1993 -1996 Instructor, University of Pennsylvania

1993 - 1996 Guest Critic, Drexel University, Anne Tyng Studio

1999 Instructor, Rome Studio Abroad Temple University, Rome

2010 Guest Critic, Pratt Institute


Affiliations


American Institute of Architects NY Chapter I Cultural Facilities Committee

American Association of University Women

United States Green Building Council

Fourth Arts Block I E. 4th St. Cultural District Founding Board Member I 2008 - 2012

New York State Council on the Arts Grantee Technical Advisor

Kips Bay Neighborhood Association Executive Director

ECOLOGICAL BALANCE

Karen’s research in alternative energy sources and ecological balance began as an undergraduate student in California, where she designed her first solar-powered house. Trained in Europe in the mid-90s, Karen’s first “green” buildings were designed for Nike International, the Netherlands, while with William McDonough + Partners and in collaboration with a Dutch development/architectural team (The Dutch have pursued comprehensive policies of resilience and sustainability for hundreds of years.) The author of Cradle to Cradle and many seminal books on sustainability, William McDonough was Dean of Architecture at the University of Virginia and founded the Institute for Sustainability when Karen joined his architectural practice.
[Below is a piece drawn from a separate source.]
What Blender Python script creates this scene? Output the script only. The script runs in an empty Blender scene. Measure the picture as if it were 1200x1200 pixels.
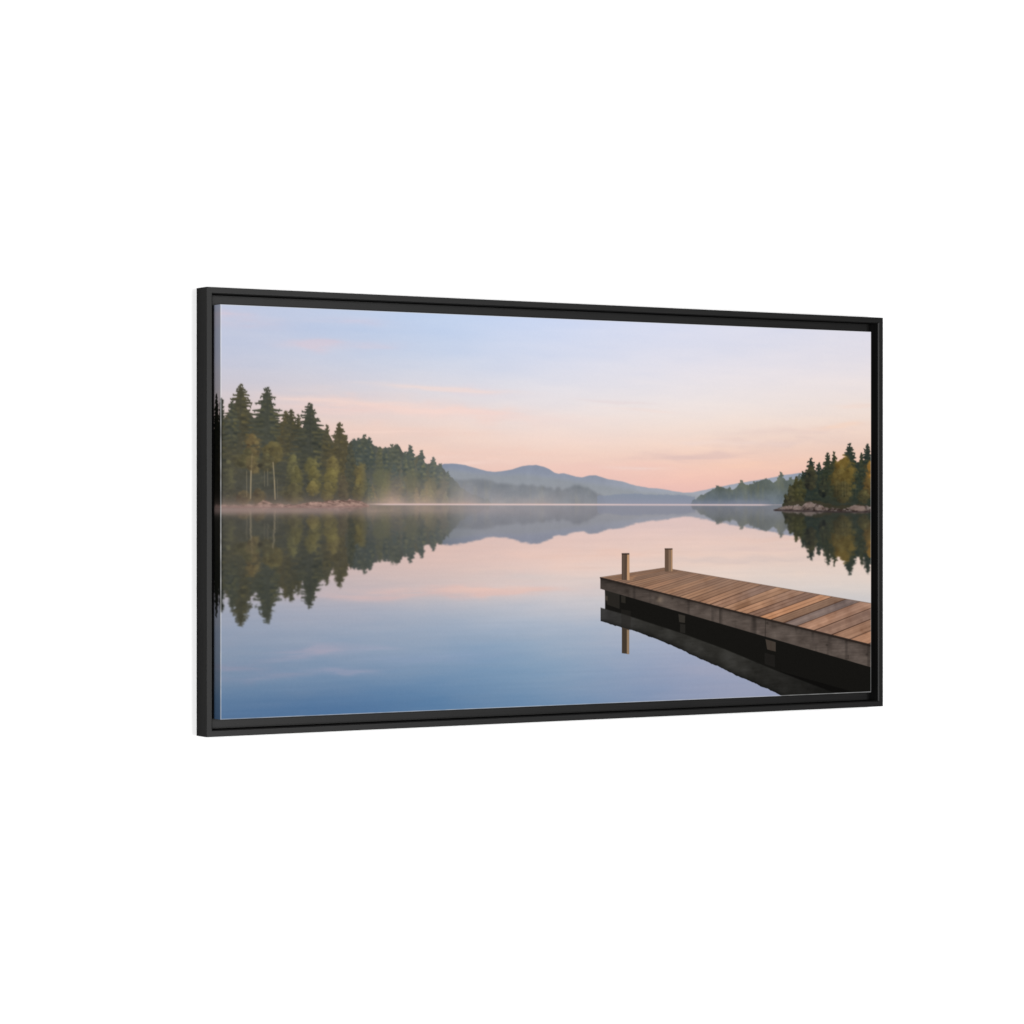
import bpy, bmesh, math, random
import numpy as np

# ================================================================ camera, world, lamps, exposure
S = bpy.context.scene
C = S.collection
cam_d = bpy.data.cameras.new('camera'); cam = bpy.data.objects.new('camera', cam_d); C.objects.link(cam)
cam.location = (-3.0876, -4.7471, 0.0)
cam.rotation_euler = (math.radians(90), 0, -0.55652)
cam_d.sensor_width = 36; cam_d.sensor_fit = 'HORIZONTAL'
cam_d.lens = 18 / (600 / 3361.66)
cam_d.clip_start = .05; cam_d.clip_end = 100
S.camera = cam

world = bpy.data.worlds.new('World'); S.world = world; world.use_nodes = True
bg = world.node_tree.nodes['Background']
bg.inputs['Color'].default_value = (1, 1, 1, 1)
bg.inputs['Strength'].default_value = .33


def softbox(name, angle, dist, size, power, z=0.0, colour=(1, 1, 1)):
    """a studio softbox facing the picture, angle in degrees to the right of the wall's normal"""
    d = bpy.data.lights.new(name, 'AREA'); d.shape = 'RECTANGLE'; d.size, d.size_y = size
    d.energy = power; d.color = colour
    o = bpy.data.objects.new(name, d); C.objects.link(o)
    a = math.radians(angle)
    o.location = (dist * math.sin(a), -dist * math.cos(a), z)
    o.rotation_euler = (math.radians(90) - math.atan2(z, dist), 0, a)
    return o


softbox('softbox_fill', -36, 12.0, (2.4, 3.6), 1190)
softbox('softbox_key', 13, 12.0, (3.2, 4.0), 760)

S.view_settings.view_transform = 'Standard'; S.view_settings.look = 'None'
S.view_settings.exposure = 0; S.view_settings.gamma = 1; S.view_settings.use_curve_mapping = False
S.render.resolution_x = S.render.resolution_y = 1024

# real sizes, metres
CW, CH = 1.524, 0.762            # canvas, 60 x 30 inches
FW, FH, FD = 1.584, 0.8235, 0.0422   # frame outside
RECESS = 0.0026                  # canvas face behind the frame's front
LIT = 1.48                       # how bright the lamps light a white sheet hung there


# ================================================================ materials
def material(name):
    m = bpy.data.materials.new(name); m.use_nodes = True
    return m, m.node_tree, m.node_tree.nodes['Principled BSDF']


def mat_wall():
    m, t, b = material('white_paint')
    n = t.nodes.new('ShaderNodeTexNoise'); n.inputs['Scale'].default_value = 180; n.inputs['Detail'].default_value = 3
    tc = t.nodes.new('ShaderNodeTexCoord'); t.links.new(tc.outputs['Object'], n.inputs['Vector'])
    bp = t.nodes.new('ShaderNodeBump'); bp.inputs['Strength'].default_value = .05; bp.inputs['Distance'].default_value = .0005
    t.links.new(n.outputs['Fac'], bp.inputs['Height']); t.links.new(bp.outputs['Normal'], b.inputs['Normal'])
    b.inputs['Base Color'].default_value = (.88, .88, .88, 1); b.inputs['Roughness'].default_value = .9
    b.inputs['Specular IOR Level'].default_value = .2
    return m


def mat_frame():
    m, t, b = material('black_stained_wood')
    N, L = t.nodes.new, t.links.new
    tc = N('ShaderNodeTexCoord'); mp = N('ShaderNodeMapping'); mp.inputs['Scale'].default_value = (6, 420, 420)
    L(tc.outputs['Object'], mp.inputs['Vector'])
    n = N('ShaderNodeTexNoise'); n.inputs['Scale'].default_value = 1; n.inputs['Detail'].default_value = 4; n.inputs['Roughness'].default_value = .65
    L(mp.outputs['Vector'], n.inputs['Vector'])
    cr = N('ShaderNodeValToRGB'); cr.color_ramp.elements[0].position = .3; cr.color_ramp.elements[1].position = .75
    cr.color_ramp.elements[0].color = (.0035, .0035, .0035, 1); cr.color_ramp.elements[1].color = (.0085, .0082, .008, 1)
    L(n.outputs['Fac'], cr.inputs['Fac']); L(cr.outputs['Color'], b.inputs['Base Color'])
    bp = N('ShaderNodeBump'); bp.inputs['Strength'].default_value = .12; bp.inputs['Distance'].default_value = .0003
    L(n.outputs['Fac'], bp.inputs['Height']); L(bp.outputs['Normal'], b.inputs['Normal'])
    # matt black stain under a thin satin wax: almost no sheen of its own
    b.inputs['Roughness'].default_value = .9; b.inputs['Specular IOR Level'].default_value = 0
    g = N('ShaderNodeBsdfGlossy'); L(bp.outputs['Normal'], g.inputs['Normal'])
    mr = N('ShaderNodeMapRange'); mr.inputs['To Min'].default_value = .35; mr.inputs['To Max'].default_value = .46
    L(n.outputs['Fac'], mr.inputs['Value']); L(mr.outputs['Result'], g.inputs['Roughness'])
    mx = N('ShaderNodeMixShader'); mx.inputs['Fac'].default_value = .0165
    L(b.outputs['BSDF'], mx.inputs[1]); L(g.outputs['BSDF'], mx.inputs[2])
    L(mx.outputs['Shader'], t.nodes['Material Output'].inputs['Surface'])
    return m


def mat_print():
    m, t, b = material('printed_canvas')
    N, L = t.nodes.new, t.links.new
    a = N('ShaderNodeAttribute'); a.attribute_name = 'ink'; L(a.outputs['Color'], b.inputs['Base Color'])
    tc = N('ShaderNodeTexCoord')
    w1 = N('ShaderNodeTexNoise'); w1.inputs['Scale'].default_value = 900; L(tc.outputs['Object'], w1.inputs['Vector'])
    bp = N('ShaderNodeBump'); bp.inputs['Strength'].default_value = .08; bp.inputs['Distance'].default_value = .0003
    L(w1.outputs['Fac'], bp.inputs['Height']); L(bp.outputs['Normal'], b.inputs['Normal'])
    b.inputs['Roughness'].default_value = .85; b.inputs['Specular IOR Level'].default_value = 0
    return m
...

For the Oberlin Environmental Studies

Center at Oberlin College, a sustainable laboratory for the environmental studies program under Dr. David Orr, Karen researched sustainable materials and strategies and was a key designer. Since its completion in 2001, the building has been an influential case study model for high-performance buildings. Believing all research informs the way we design and as an extension the way we live, Karen incorporates past research into her current investigations. While living in the Kalahari Desert and traveling extensively throughout Africa, she came to understand the urgency of both making and supporting sustainable communities. Her first hand-collecting of “healing” stories from San storytellers guides her steady commitment today to ethical design.